Question

The moon is 3x10^5 km away from Nepal and the mass of the moon is 7x10^22 kg. Calculate the force with which the Moon pulls every kilogram of water in our rivers.

Answer 1

Approximately
`5.19 * 10^(-5)\; \rm N`.

Step-by-step explanation:

Let
`G` denote the gravitational constant. (
`G \approx 6.67 * 10^(-11) \; \rm N \cdot kg^(-2) \cdot m^(2)`.)

Let
`M` and
`m` denote the mass of two objects separated by
`r`.

By Newton's Law of Universal Gravitation, the gravitational attraction between these two objects would measure:

`\displaystyle F = (G \cdot M \cdot m)/(r^(2))`.

In this question:
`M = 7 * 10^(22)\; \rm kg` is the mass of the moon, while
`m = 1\; \rm kg` is the mass of the water. The two are
`r = 3* 10^(5)\; \rm km` apart from one another.

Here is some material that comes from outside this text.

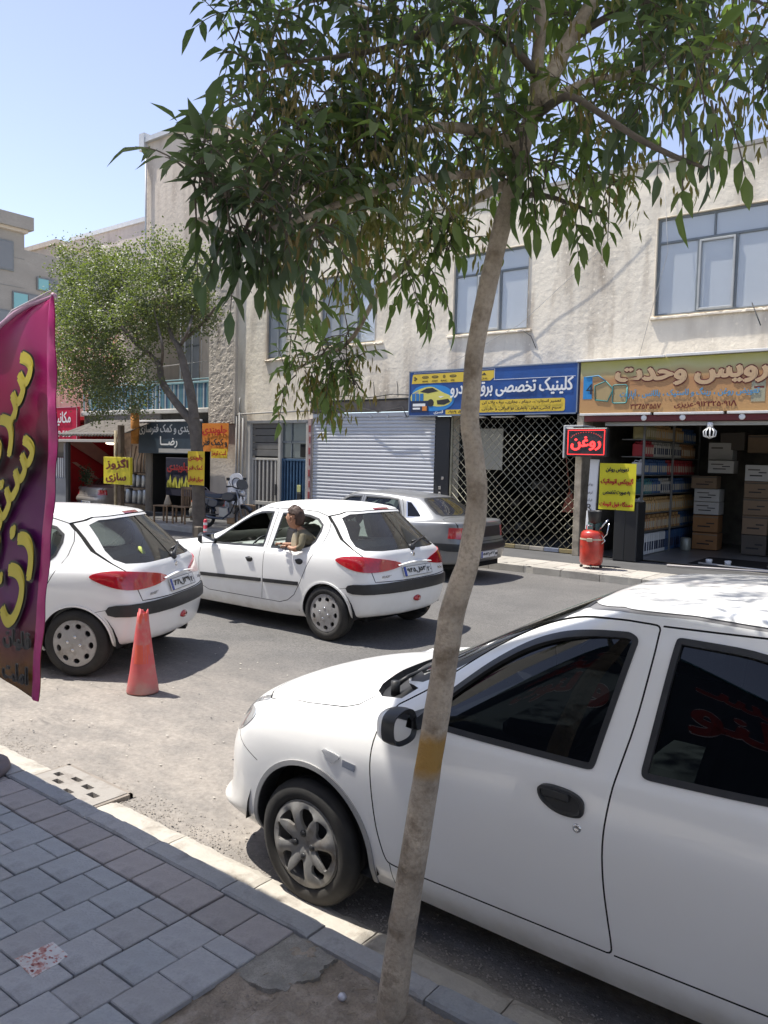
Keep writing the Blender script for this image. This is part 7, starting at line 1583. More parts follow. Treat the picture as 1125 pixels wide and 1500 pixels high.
def swept(name, pts, rad, m, parent, n=20, seg=None, knots=()):
    """smooth tapering limb with a lumpy bark surface"""
    P = [Vector(p) for p in pts]; R = list(rad); Q = []; RR = []
    for i in range(len(P)-1):
        p0, p1, p2, p3 = P[max(i-1, 0)], P[i], P[i+1], P[min(i+2, len(P)-1)]; k = max(2, int((p2-p1).length/.022)) if n > 12 else max(2, int((p2-p1).length/.06))
        for j in range(k):
            t = j/k; Q.append(.5*((2*p1)+(-p0+p2)*t+(2*p0-5*p1+4*p2-p3)*t*t+(-p0+3*p1-3*p2+p3)*t**3)); RR.append(R[i]+(R[i+1]-R[i])*t)
    Q.append(P[-1]); RR.append(R[-1]); b = MB(); b.tube(Q, RR, n); V = []
    for i, v in enumerate(b.v):
        v = Vector(v); c = Q[min(i//n, len(Q)-1)]; d = (v-c); r = d.length
        if r < 1e-6: V.append(v); continue
        k = 1+.05*mn.fractal(Vector((v.x*9, v.y*9, v.z*6)), 1, 2, 4)+.03*mn.noise(Vector((v.x*40, v.y*40, v.z*12)))
        for (kc, kr, ka) in knots:
            q = (v-Vector(kc)).length
            if q < kr: k += ka*(1-q/kr)**2
        V.append(c+d*k)
    b.v = [tuple(v) for v in V]; return b.build(name, m, parent)
ash = empty('ash_tree', (0, 0, 0), 0, 'slender young ash tree with compound leaves growing from the soil square', 'tree')
def W3(px, py, y): p = atY(px, py, y); return (p.x, p.y, p.z)
_tk = [(571, 1530, 54), (573, 1490, 46), (580, 1425, 43), (596, 1319, 41), (613, 1212, 40), (630, 1105, 38), (639, 1052, 38), (647, 999, 38), (655, 946, 38), (664, 892, 37), (677, 850, 35), (685, 828, 33), (690, 800, 32), (697, 756, 31), (699, 720, 30.5), (697, 690, 30), (692, 650, 28), (688, 615, 27), (691, 570, 27), (695, 520, 27), (704, 470, 27), (718, 405, 27), (738, 320, 27), (757, 255, 27), (768, 205, 26), (786, 152, 24)]
tk_pts = [W3(x_, y_, 2.0) for x_, y_, w_ in _tk]; _fw = -Vector((RM[0][2], RM[1][2], RM[2][2])); tk_r = [w_*.5/1155*(Vector(p)-Vector((0, 0, CAMZ))).dot(_fw) for p, (x_, y_, w_) in zip(tk_pts, _tk)]
kn = [(W3(572, 1355, 1.95), .06, .28), (W3(720, 765, 1.96), .09, .10), (W3(645, 905, 1.95), .07, .13)]
tr_ = swept('trunk', tk_pts, tk_r, m_bark, ash, 24, knots=kn)
def ochre(m):
    n = m.node_tree; b_ = n.nodes['Principled BSDF']; src = b_.inputs['Base Color'].links[0].from_socket; g_ = n.nodes.new('ShaderNodeNewGeometry'); s_ = n.nodes.new('ShaderNodeSeparateXYZ'); L = n.links.new; L(g_.outputs['Position'], s_.inputs[0])
    z0, z1 = W3(621, 1142, 1.95)[2], W3(628, 1082, 1.95)[2]; nz_ = n.nodes.new('ShaderNodeTexNoise'); nz_.inputs['Scale'].default_value = 22; nz_.inputs['Detail'].default_value = 6; L(g_.outputs['Position'], nz_.inputs['Vector'])
    a = n.nodes.new('ShaderNodeMath'); a.operation = 'SUBTRACT'; L(s_.outputs[2], a.inputs[0]); a.inputs[1].default_value = (z0+z1)/2; c = n.nodes.new('ShaderNodeMath'); c.operation = 'ABSOLUTE'; L(a.outputs[0], c.inputs[0])
    d = n.nodes.new('ShaderNodeMath'); d.operation = 'MULTIPLY_ADD'; L(nz_.outputs[0], d.inputs[0]); d.inputs[1].default_value = .05; L(c.outputs[0], d.inputs[2]); r = n.nodes.new('ShaderNodeMapRange'); L(d.outputs[0], r.inputs[0]); r.inputs[1].default_value = (z1-z0)/2+.045; r.inputs[2].default_value = (z1-z0)/2+.0
    x = n.nodes.new('ShaderNodeMix'); x.data_type = 'RGBA'; L(r.outputs[0], x.inputs[0]); L(src, x.inputs[6]); x.inputs[7].default_value = (.34, .20, .055, 1); L(x.outputs[2], b_.inputs['Base Color'])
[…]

Important: convert the unit of
`r` to standard units (meters, not kilometers) to reflect the unit of the gravitational constant
`G`.

`\displaystyle r = 3 * 10^(5)\; \rm km * (10^(3)\; \rm m)/(1\; \rm km) = 3 * 10^(8)\; \rm m`.

`\begin{aligned} F &= (G \cdot M \cdot m)/(r^(2)) \\ &= (6.67 * 10^(-11)\; \rm N \cdot kg^(-2)\cdot m^(2) * 7 * 10^(22)\; \rm kg * 1\; \rm kg)/((3 * 10^(8)\; \rm m)^(2)) \\ &\approx 5.19 * 10^(-5) \; \rm N\end{aligned}`.